Pero meses después de Seúl ‘88, estando en la cúspide de su carrera y con 29 años, anunció para sorpresa de todos: “No corro más. No tengo tiempo para mis otros intereses y estoy buscando otras cosas en mi vida”. Una semana antes, y con todo el caso de Ben Johnson estallado en los medios de comunicación, habían anunciado que a partir de ese momento se realizarían controles antidopaje fuera de competencia. Los controles sorpresivos que después se hicieron comunes también en otras disciplinas deportivas.

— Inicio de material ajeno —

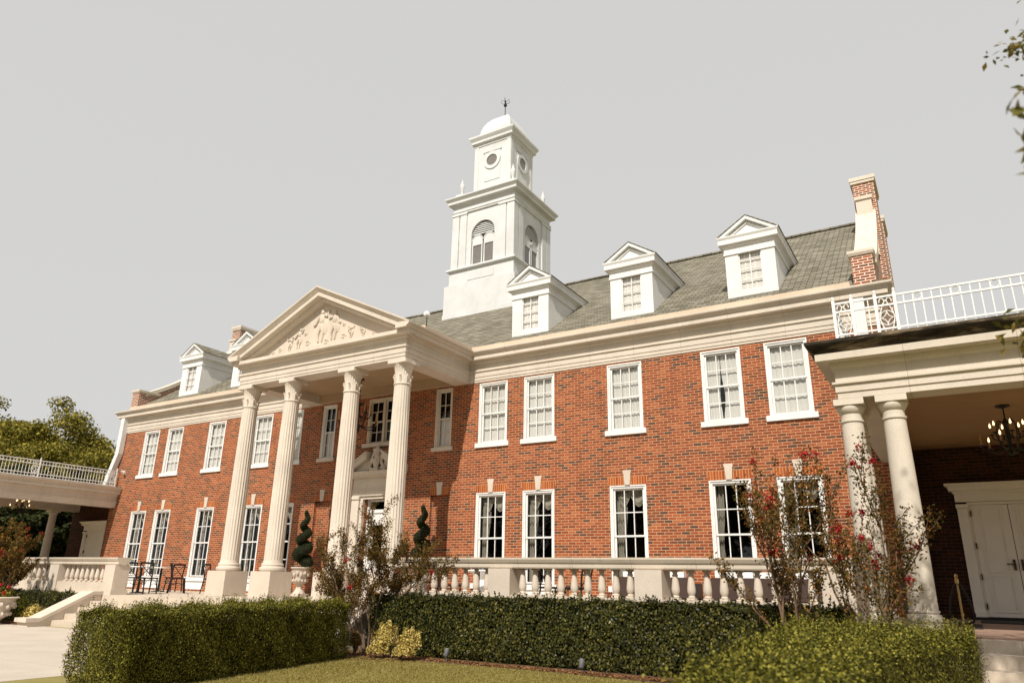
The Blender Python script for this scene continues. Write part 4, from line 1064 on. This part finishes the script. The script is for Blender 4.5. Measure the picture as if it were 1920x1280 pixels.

Tuvieron que pasar más de tres décadas para que un par de jamaiquinas, Elaine Thompson-Herah y Shelly-Ann Fraser-Pryce, osaran acercarse un poco a su legado. Apenas un poco. En agosto de 2021, Shelly-Ann, marcaría 10,60s. Eso la dejaría a casi dos metros de distancia en una virtual carrera. Mientras que una semana más tarde, Elaine lograría la segunda mejor marca de la historia, con 10,54s, pero aún estaría a un metro, demasiada distancia corriendo a máxima velocidad, demasiada a pesar de tres décadas de mejoras. Sin embargo, aún falta la última zancada de esta historia.
Una mañana de 1998 en que empezaba el otoño en Los Ángeles, Flo-Jo apareció muerta. Se sospechó que fuese un ataque cardíaco producto de las exigencias, naturales o no, a las que había sometido el atletismo a su cuerpo. Pero la autopsia dijo que, producto de una ataque de epilepsia, se había desmayado y caído boca abajo sobre una almohada, lo cual la asfixió.
Faltaban aún justo tres meses para que Delorez Florence Griffith-Joyner cumpliera 39 años. Quizás fue, demasiado rápida.